Citizenship Beyond Borders: The Politics of Emigrant Enfranchisement

Over 258 million people currently live in a country different from where they were born, an increase of 69% since 1990. How does the democratic norm of universal suffrage operate in an era of burgeoning international mobility? My book project, Citizenship Beyond Borders: The Politics of Emigrant Enfranchisement, examines the conditions under which governments organize voting for citizens living abroad. In 1990, only 37 countries extended voting rights to their diasporas; today, nearly 140 countries legally enfranchise emigrant citizens. These policies are not inconsequential; diaspora votes have determined the winner in multiple recent presidential elections, including Romania and Cape Verde.

Protesters outside the Embassy of Zimbabwe, Pretoria, South Africa, 2016. Photo: Tshegofatso Ngobeni (Pretoria East Rekord).

Protesters outside the Embassy of Zimbabwe, Pretoria, South Africa, 2016. Photo: Tshegofatso Ngobeni (Pretoria East Rekord).
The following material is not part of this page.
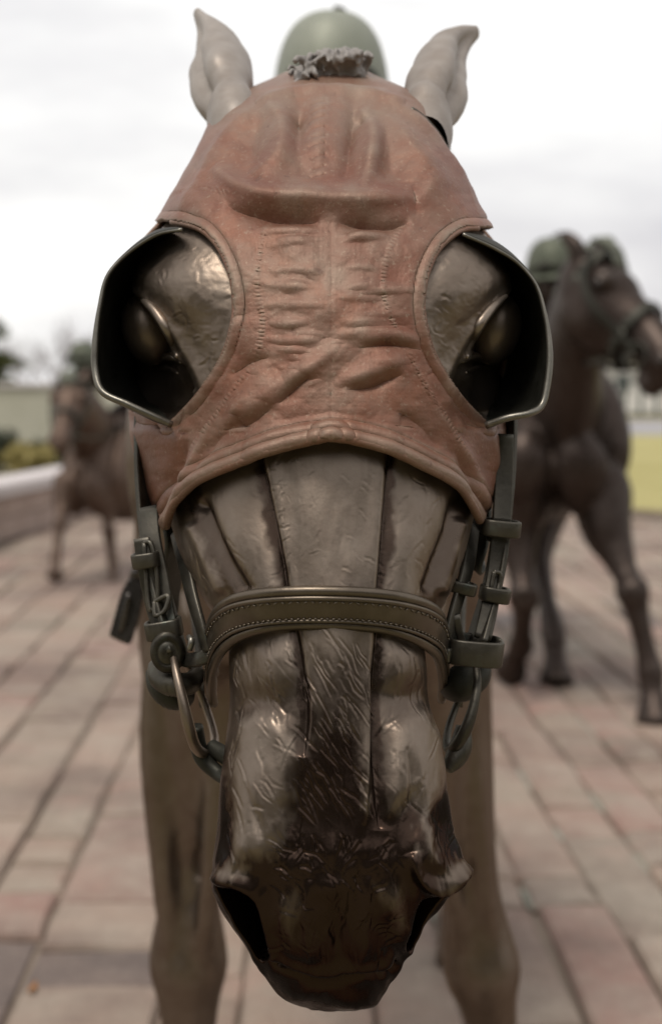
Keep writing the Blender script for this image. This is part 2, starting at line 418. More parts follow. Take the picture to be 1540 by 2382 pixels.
def fold(X, Y, pts, w, up=2.0, soft=.8):
    """cloth fold: tapers along its length, gentle on its upper/outer side and steep below"""
    sp = spl(pts, 14); out = np.zeros(X.shape); k = window(X, Y, sp, 3*w*max(up, 1))
    if k is None: return out
    Xs, Ys = X[k[0]][:, k[1]], Y[k[0]][:, k[1]]; best = np.full(Xs.shape, 1e9); tb = np.zeros(Xs.shape); sg = np.ones(Xs.shape); n = len(sp)-1
    for q in range(n):
        (x0, y0), (x1, y1) = sp[q], sp[q+1]; dx, dy = x1-x0, y1-y0; qq = dx*dx+dy*dy+1e-9; t = np.clip(((Xs-x0)*dx+(Ys-y0)*dy)/qq, 0, 1); d = np.hypot(Xs-x0-t*dx, Ys-y0-t*dy)
        m = d < best; best = np.where(m, d, best); tb = np.where(m, (q+t)/n, tb); sg = np.where(m, np.sign((Ys-y0)*dx-(Xs-x0)*dy), sg)
    ta = np.sin(np.clip(tb, 0, 1)*math.pi)**soft; ww = w*(.55+.45*ta)*np.where(sg < 0, up, 1.0)
    out[k[0], k[1]] = np.exp(-(best/ww)**np.where(sg < 0, 1.7, 1.35))*ta
    return out
yy, tt, HD = cage_arrays()
HX, HY, HT, HP = head_points(yy, tt, HD)
HN = grid_normals(HP)
if (HN[300, 0]*np.array([0, -1, 0])).sum() < 0: HN = -HN; HFLIP = True
else: HFLIP = False
HXp = pxx(HP)                                    # true picture x after yaw
front = sstep(6.0, 5.0, np.abs(HT))

def strokes(D, X, Y, region, n, length, ang, w, amp, seed, spread=18):
    """short chiselled hair marks; region: function(x,y)->keep; ang: function(x,y)->degrees"""
    r = np.random.default_rng(seed); x0, x1, y0, y1 = region[:4]; keep = region[4] if len(region) > 4 else None
    ys = Y[:, 0]
    for _ in range(n):
        x = r.uniform(x0, x1); y = r.uniform(y0, y1)
        if keep and not keep(x, y): continue
        a = R((ang(x, y) if callable(ang) else ang)+r.normal(0, spread)); Ls = length*r.uniform(.4, 1.5); cv = r.normal(0, .1)
        ww = w*r.uniform(.7, 1.5); A = amp*r.uniform(.2, 1.1)*.75
        pts = [(x-math.cos(a)*Ls/2, y-math.sin(a)*Ls/2), (x+math.sin(a)*Ls*cv, y-math.cos(a)*Ls*cv), (x+math.cos(a)*Ls/2, y+math.sin(a)*Ls/2)]
        lo = min(p[1] for p in pts)-4*ww; hi = max(p[1] for p in pts)+4*ww
        i0, i1 = np.searchsorted(ys, lo), np.searchsorted(ys, hi)
        if i1-i0 < 2: continue
        Xs, Ys = X[i0:i1], Y[i0:i1]
        cm = (np.abs(Xs-x) < Ls+5*ww).any(0); cols = np.where(cm)[0]
        if len(cols) == 0: continue
        Xs, Ys = Xs[:, cols], Ys[:, cols]
        d, t = segdist(Xs, Ys, pts)
        side = np.sign((Xs-x)*-math.sin(a)+(Ys-y)*math.cos(a))
        f = (-np.exp(-(d/ww)**2)+.75*np.exp(-((d-1.7*ww)/ww)**2)*(side > 0))*sstep(0, .15, t)*sstep(1, .7, t)
        sub = D[i0:i1]; sub[:, cols] += A*f*np.where(np.abs(HT[i0:i1][:, cols]) < 6, 1, 0) if D.shape == HT.shape else A*f

def horse_relief(X, Y, sculpt=True):
    D = np.zeros(X.shape)                         # centimetres along the normal
    ad = lambda a, f: D.__iadd__(a*f)
    # brow and orbit
    for s, mir in (((lambda x: x), 1), ((lambda x: 1497-x), -1)):
        ad(.75, bumpf(X, Y, s(430), 650, 85, 95)); ad(.45, bumpf(X, Y, s(352), 655, 45, 38))
        edge = spl([(s(285),640),(s(322),676),(s(352),706),(s(394),760),(s(428),820),(s(458),885),(s(482),960)], 30)
        e_ = np.array(edge); xe_ = np.interp(Y, e_[:, 1], e_[:, 0]); out_ = (xe_-X)*mir*.75          # >0 on the outer, lower side
        reg = sstep(655, 690, Y)*sstep(1010, 960, Y)*sstep(230, 330, np.abs(X-749))
        ad(-1.5, sstep(-4, 50, out_)*reg); ad(.28, np.exp(-((out_+7)/11)**2)*reg)
        ad(.5, np.exp(-((out_-20)/9)**2)*sstep(690, 715, Y)*sstep(850, 800, Y)*reg)                   # upper lid fold
        ad(.7, fold(X, Y, [(s(338),842),(s(370),826),(s(400),830),(s(430),852)][::mir], 9, 1.3)); ad(.5, bumpf(X, Y, s(392), 880, 30, 26)); ad(-.5, bumpf(X, Y, s(405), 950, 26, 60)); ad(.35, line(X, Y, [(s(432),900),(s(446),960),(s(452),1010)], 12))
    # nasal bone plate: step down at both edges, furrow outside it
    gl = [(575,960),(592,1060),(612,1160),(636,1270),(654,1360),(666,1440)]; gr = [(925,960),(916,1060),(908,1160),(900,1270),(892,1360),(884,1440)]
    ad(-.95, fold(X, Y, gl, 27, .6, .3)); ad(-.9, fold(X, Y, gr, 15, 1.7, .3))
    ad(.12, fold(X, Y, [(p[0]+22, p[1]) for p in gl], 16, 1, .3)); ad(.12, fold(X, Y, [(p[0]-22, p[1]) for p in gr], 16, 1, .3))
    ad(.12, bumpf(X, Y, 770, 1230, 70, 190))
    # side planes above the noseband
    ad(.35, bumpf(X, Y, 545, 1250, 42, 130, -14)); ad(.4, bumpf(X, Y, 975, 1230, 40, 130, 10))
    ad(-.45, line(X, Y, [(462,1150),(500,1230),(540,1310),(580,1390)], 16)); ad(-.4, line(X, Y, [(1062,1130),(1042,1230),(1010,1310),(985,1390)], 15))
    ad(.3, line(X, Y, [(440,1210),(480,1300),(520,1390)], 16)); ad(.35, line(X, Y, [(1075,1200),(1050,1290),(1020,1390)], 15))
    # below the noseband
    ad(-.45, fold(X, Y, [(676,1420),(694,1530),(708,1640),(704,1760)], 22, .5, .4)); ad(-.5, fold(X, Y, [(886,1420),(878,1560),(872,1700),(876,1800),(884,1930)], 13, 2.0, .4))
    ad(.28, fold(X, Y, [(862,1560),(862,1680),(858,1790),(850,1920)], 12, .5, .6)); ad(.15, bumpf(X, Y, 640, 1550, 32, 60)); ad(.2, bumpf(X, Y, 930, 1545, 36, 55))
    ad(-.2, bumpf(X, Y, 605, 1635, 55, 34, -25)); ad(-.18, bumpf(X, Y, 935, 1622, 50, 34, 8)); ad(-.1, bumpf(X, Y, 770, 1640, 60, 90))
    ad(.3, bumpf(X, Y, 612, 1790, 60, 150)); ad(.2, bumpf(X, Y, 590, 1915, 44, 90, 8))
    ad(.35, bumpf(X, Y, 965, 1765, 60, 150, -6)); ad(.2, bumpf(X, Y, 985, 1960, 34, 60, -15))
    ad(-.22, fold(X, Y, [(935,1740),(948,1810),(955,1900)], 9, 1)); ad(-.15, fold(X, Y, [(585,1820),(600,1880),(625,1980)], 11, 1)); ad(-.2, bumpf(X, Y, 1025, 1940, 24, 50))
    ad(-.5, bumpf(X, Y, 765, 1950, 110, 190)); ad(-.25, bumpf(X, Y, 770, 2080, 120, 60))
    ad(-.35, bumpf(X, Y, 515, 1955, 34, 60)); ad(-.3, bumpf(X, Y, 1062, 1940, 26, 60))
    for poly, am in (([(556,1672),(640,1655),(686,1715),(688,1800),(664,1900),(636,1985),(560,1996),(532,1930),(536,1800)], .3), ([(905,1695),(960,1650),(1020,1705),(1040,1800),(1010,1868),(985,1902),(950,1850),(905,1892),(888,1820)], .34), ([(966,1905),(1004,1925),(1010,2000),(976,1985)], .2), ([(600,1505),(675,1500),(690,1590),(650,1630),(600,1600)], .2), ([(895,1505),(980,1505),(985,1590),(930,1600),(895,1580)], .22)):
        f = winside(X, Y, spl(poly+poly[:1], 40))+9*vnoise(X, Y, 26, 40, 71); ad(am, sstep(-24, 34, f))
    # nostrils
    ad(.8, fold(X, Y, [(470,2040),(520,2046),(570,2054),(604,2082),(628,2145),(645,2240)], 13, 1.5, .45)); ad(.25, bumpf(X, Y, 545, 2015, 50, 26)); ad(-.55, bumpf(X, Y, 478, 2035, 26, 30))
    ad(.9, fold(X, Y, [(950,1985),(975,2044),(1012,2060),(1062,2040),(1120,1990)], 13, 1.5, .45)); ad(.25, bumpf(X, Y, 1020, 2010, 50, 30)); ad(-.6, bumpf(X, Y, 1105, 2015, 28, 34))
    ad(.7, bumpf(X, Y, 668, 2120, 26, 60, -6)); ad(.75, bumpf(X, Y, 905, 2095, 34, 44, 20)); ad(.35, bumpf(X, Y, 935, 2160, 22, 50, 12))
    # lips and chin
    ad(-.75, line(X, Y, [(625,2225),(648,2250),(690,2262),(715,2279),(765,2287),(815,2276),(850,2264),(900,2268),(930,2236)], 7, .05)); ad(.3, line(X, Y, [(635,2205),(662,2232),(705,2250),(765,2266),(815,2256),(850,2246),(895,2246),(925,2210)], 11, .05))
    ad(.5, bumpf(X, Y, 830, 2325, 60, 20)); ad(.3, bumpf(X, Y, 700, 2310, 40, 20)); ad(.3, bumpf(X, Y, 690, 2210, 40, 40)); ad(.3, bumpf(X, Y, 860, 2210, 40, 40)); ad(-.6, bumpf(X, Y, 785, 2190, 26, 60)); ad(.4, fold(X, Y, [(716,2050),(712,2120),(722,2200),(735,2250)], 18, 1)); ad(.4, fold(X, Y, [(858,2040),(850,2120),(842,2200),(832,2250)], 18, 1)); ad(.35, bumpf(X, Y, 775, 2070, 40, 30)); ad(-.3, bumpf(X, Y, 640, 2235, 26, 22)); ad(-.3, bumpf(X, Y, 925, 2225, 26, 22))
    return D
RB = horse_relief(HXp, HY)*front
NOST = [spl([(506,2066),(548,2072),(590,2100),(614,2150),(630,2222),(612,2236),(580,2196),(545,2140),(506,2066)], 60), spl([(1064,2058),(1020,2082),(985,2096),(962,2136),(944,2196),(952,2214),(985,2176),(1030,2112),(1064,2058)], 60)]
CAV = np.maximum(sstep(-5, 15, winside(HXp, HY, NOST[0])), sstep(-5, 15, winside(HXp, HY, NOST[1]))*.5)*sstep(6.4, 5.6, np.abs(HT))   # nostril hollows, straight back into the head
RD = RB.copy()
low = (sstep(1000, 1100, HY))
RD += front*low*(.10*vnoise(HXp, HY, 60, 110, 1)+.022*vnoise(HXp, HY, 22, 60, 2)+.006*vnoise(HXp, HY, 7, 24, 3))
strokes(RD, HXp, HY, (610, 905, 1060, 1390), 60, 30, lambda x, y: 125 if x < 770 else 40, 2.2, .022, 11, 26)
strokes(RD, HXp, HY, (440, 600, 1100, 1390), 34, 46, 72, 2.6, .035, 12); strokes(RD, HXp, HY, (915, 1085, 1100, 1390), 34, 46, 100, 2.6, .035, 13)
strokes(RD, HXp, HY, (622, 668, 1090, 1390), 26, 26, 140, 2.2, .028, 14, 30); strokes(RD, HXp, HY, (882, 908, 1090, 1390), 18, 22, 35, 2.2, .028, 15, 30)
strokes(RD, HXp, HY, (705, 868, 1500, 1890), 95, 85, lambda x, y: 60, 2.6, .05, 16, 8)
strokes(RD, HXp, HY, (555, 705, 1500, 1690), 34, 70, lambda x, y: 74, 2.6, .05, 17, 10); strokes(RD, HXp, HY, (885, 1000, 1500, 1670), 30, 70, 88, 2.6, .05, 18, 8)
strokes(RD, HXp, HY, (525, 700, 1690, 2060), 46, 70, lambda x, y: 82, 2.8, .05, 19, 24); strokes(RD, HXp, HY, (885, 1080, 1690, 2060), 50, 70, lambda x, y: 98, 2.8, .05, 20, 22)
strokes(RD, HXp, HY, (640, 930, 1960, 2250), 110, 50, lambda x, y: 90+(x-790)*.35, 2.6, .075, 21, 22)
RD += front*sstep(1900, 1990, HY)*(.09*vnoise(HXp, HY, 40, 55, 8)+.035*vnoise(HXp, HY, 14, 26, 9))
strokes(RD, HXp, HY, (325, 545, 570, 960), 80, 24, 120, 2.2, .05, 22, 30); strokes(RD, HXp, HY, (965, 1180, 570, 960), 80, 24, 60, 2.2, .05, 23, 30)
RD += front*sstep(1000, 960, HY)*(.03*vnoise(HXp, HY, 18, 18, 81)+.012*vnoise(HXp, HY, 7, 7, 82))
HS = HP+HN*(RD*(1-CAV)/100)[..., None]; HS[..., 1] += .055*CAV; HS[..., 0] -= .25*CAV*HS[..., 0]
ny, nx = HX.shape
head_v = HS.reshape(-1, 3); head_f = gridf(ny, nx, True, flip=not HFLIP)
head_v = np.concatenate([head_v, HS[:1].mean(1), HS[-1:].mean(1)])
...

Prior work interprets the rise of emigrant enfranchisement as a state strategy to strengthen ties to citizens abroad, or as an emerging norm associated with political liberalization. Empirical analysis of emigrant enfranchisement has focused primarily on the moment of legal extension. However, by analyzing legal adoption and effective implementation as two distinct political processes, I show why, despite a majority of countries extending diaspora voting in principle, there is significant variation of diaspora voting in practice. I argue that this variation is driven primarily by the electoral logic of the incumbent party. My theory predicts that, far from being the consensus choice for governments, emigrant enfranchisement will be a contentious process and a site of partisan conflict.

I take a multi-method approach to test the observable implications of my argument. I analyze an original dataset of emigrant enfranchisement in Africa, covering multiple dimensions of external voting access for every national election since 1990. I combine this analysis with insights from dozens of interviews and archival documents collected during eight months of fieldwork in South Africa. I find that governments are more likely to organize expansive voting if elections are closely contested—but only if the incumbent believes the diaspora will vote for their party.

The in-depth case studies of South Africa, Kenya and Zimbabwe further highlight incumbent party resistance and restrictive external voting in contexts where alternative explanations predict high levels of emigrant inclusion, as well as advocacy efforts to expand diaspora participation. Thus, in addition to its theoretical motivation, this book makes a significant empirical contribution by providing the first comprehensive, systematic accounting of diaspora voting in sub-Saharan Africa as well as producing negative case studies that broaden our knowledge of emigrant inclusion (and exclusion) in electoral politics.